BP is making headlines again, and not in a good way. The energy giant’s board just axed Chairman Albert Manifold with immediate effect, citing “serious concerns” around governance standards, oversight, and conduct. The announcement sent shares tumbling as much as 9% before they recovered somewhat to trade around 4% lower.
Here’s the crazy part: Manifold has only been in the chair role since October. That’s less than a year. He took over from Helge Lund, who himself stepped down after a record shareholder rebellion last year. And now we’re on to the third chairman in under three years. If that doesn’t scream dysfunction, I don’t know what does.
The company hasn’t elaboration on exactly what those governance concerns are, but the language is pretty stark. The board said it was “surprised and disappointed” to learn of issues it deems “unacceptable.” Senior independent director Amanda Blanc tried to put a positive spin, praising Manifold for bringing “focus and pace” to BP’s transformation, but you have to wonder how much of that is corporate polite-speak versus genuine sentiment.
Shareholder Rebellion Was Already Brewing
Looking back, this shouldn’t have come totally out of nowhere. Manifold already received a pretty bruising vote at BP’s annual general meeting last month. He got 81.8% support from shareholders — which sounds decent until you realize board members typically get near-100% support and only need 50% to get elected. Even a 5% vote against would have marked a severe reprimand, according to some activist investors. This was way past that threshold, especially following that 24% vote against Lund the year before.
And if you dig a little deeper, there’s more context. BP made a contentious decision to block a shareholder proposal from Dutch activist group Follow This at its AGM. Lindsey Stewart, director of institutional investor content at Morningstar, pointed out that the company needlessly antagonized a wide swath of investors by excluding a proposal that seemed to tick all the boxes. That move raised further questions about governance at the company.
Is This Just A Blip Or A Deeper Problem?
To be fair, it’s not like BP has been standing still. The company has been making what looks like serious operational improvements and a strategic refocus back toward oil and gas, away from renewables. New CEO Meg O’Neill took the reins in April, replacing Murray Auchincloss after less than two years. There’s been progress on underlying performance and financial discipline.
But here’s the tension: with a resurgent share price this year, BP should be riding high and taking credit for its strategic reset. Instead, it’s dealing with its third CEO and third chairman in under three years. As Maurizio Carulli from Quilter Cheviot noted, BP has had more than its fair share of senior personnel leaving abruptly over the past two decades — Lord Browne, Tony Hayward, Bernard Looney, Murray Auchincloss — all with very different circumstances, but the pattern is nevertheless striking.

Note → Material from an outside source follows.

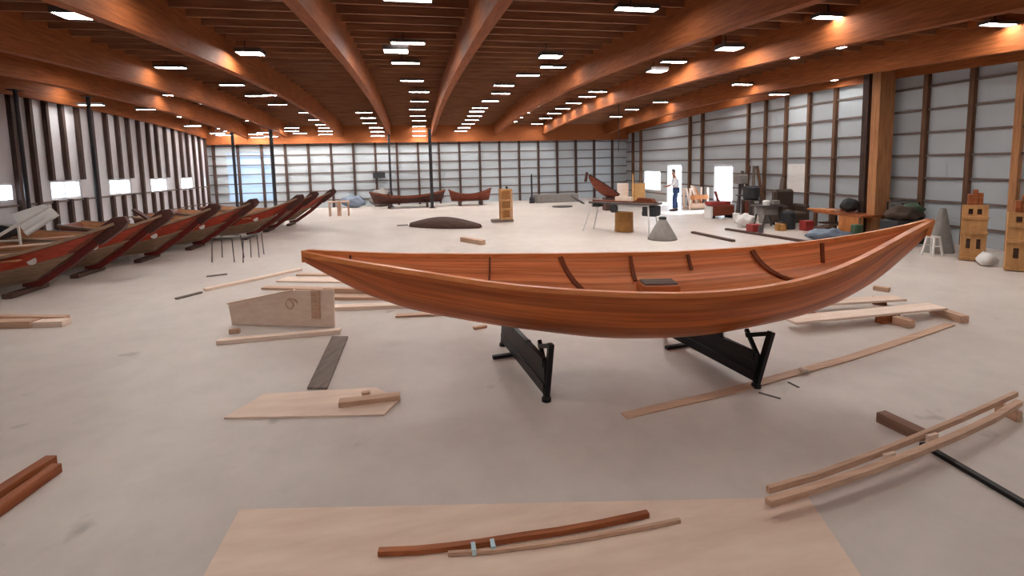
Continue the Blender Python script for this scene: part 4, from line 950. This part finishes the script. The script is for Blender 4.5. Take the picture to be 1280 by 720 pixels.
# carved pine cabinets
def carved(px0, px1, pyb, pyt, label, crown=True):
    a, b = G(px0, pyb), G(px1, pyb); x0, x1, y = a.x, b.x, (a.y+b.y)/2; h = WY((px0+px1)/2, pyt, y).z; cx = (x0+x1)/2; t = thing('pine_cabinet', label, 'cabinet', (cx, y, 0)); D_ = .2
    MB().box(x0, x1, y+.05, y+D_, .0, h).build('carcass', 'crate', t, bevel=.006)
    holes = [(x0+(x1-x0)*u0, x0+(x1-x0)*u1, h*v0, h*v1) for u0, u1, v0, v1 in ((.22, .42, .84, .94), (.58, .78, .84, .94), (.2, .38, .22, .40), (.62, .80, .22, .40))]
    mb = MB(); wallmesh(x0-.01, x1+.01, .02, h+.01, holes, lambda p_, q_, r_, s_: mb.box(p_, q_, y, y+.05, r_, s_)); mb.build('face_board', 'crate', t)
    for hl in holes: MB().box(hl[0], hl[1], y+.03, y+.048, hl[2], hl[3]).build('dark_opening', 'darkbd', t)
    for z_ in (.0, .47, .74): MB().box(x0-.02, x1+.02, y-.03, y, h*z_+.02, h*z_+.08).build('ledge', 'crate', t)
    if crown:
        for k, (u0, hh_) in enumerate(((.3, .22), (.5, .32), (.72, .25))): MB().box(x0+(x1-x0)*u0-.04, x0+(x1-x0)*u0+.04, y+.1, y+.2, h, h+hh_).build('crown_slat', 'cedar', t, bevel=.01)
    t.matrix_world = mv((cx+.12, y+.1, 0), -.85)
    return t
carved(1203, 1229, 328, 258, 'carved pine cabinet with cut openings standing at the right wall')
carved(1262, 1296, 342, 268, 'second carved pine cabinet cut off by the right edge', True)
c = G(1240, 333); tag(MB().blob((c.x, c.y+.1, .12), (.16, .15, .13), .3, 2).build('white_bag', 'whitem', smooth=True), 'small white bundle on the floor between the two pine cabinets', 'bundle')

# ------------------------------------------------------------------ light and camera
w = bpy.data.worlds.new('World'); SC.world = w; w.use_nodes = True
bg = w.node_tree.nodes['Background']; bg.inputs['Color'].default_value = (.82, .9, 1., 1); bg.inputs['Strength'].default_value = 9.
cam = bpy.data.cameras.new('Camera'); co = bpy.data.objects.new('Camera', cam); COL.objects.link(co)
mw = Matrix((RT, UP, -FW)).transposed().to_4x4(); mw.translation = EYE; co.matrix_world = mw
cam.shift_y = (PCY-360)/1280; cam.sensor_fit = 'HORIZONTAL'; cam.sensor_width = 36.; cam.lens = FPX/1280*36.; cam.clip_end = 200; cam.clip_start = .05
SC.camera = co
sl = bpy.data.lights.new('Sun', 'SUN'); sl.energy = 12.; sl.angle = .01; sl.color = (1., .96, .9); so = bpy.data.objects.new('Sun', sl); COL.objects.link(so)
so.rotation_euler = V((-1., -.12, -.62)).to_track_quat('-Z', 'Y').to_euler()
SC.view_settings.view_transform = 'Standard'; SC.view_settings.look = 'None'; SC.view_settings.gamma = 1.; SC.view_settings.use_curve_mapping = False
SC.view_settings.exposure = 0.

Stewart put it bluntly: BP has “the most volatile boardroom” of the oil supermajors. That’s not a distinction you want.
What Happens Now?
The company has appointed Ian Tyler as interim chair, and a formal succession process will get underway. Climate group ACCR is calling for a full, transparent account of what led to Manifold’s dismissal. Follow This wants the new chair to have real expertise in governance, climate risk, and transition risk. Those aren’t unreasonable asks given everything that’s happened.
CNBC has reached out to the U.K.’s Serious Fraud Office for comment, though the SFO hasn’t responded yet. The Metropolitan Police declined to comment. So for now, we wait — and we watch.
BP still has operational momentum on its side. But when your boardroom turns into a revolving door, even the best strategy starts to look unstable. The next permanent chair has a tall order: restore confidence, steady the ship, and prove that this latest upheaval is an anomaly, not a pattern.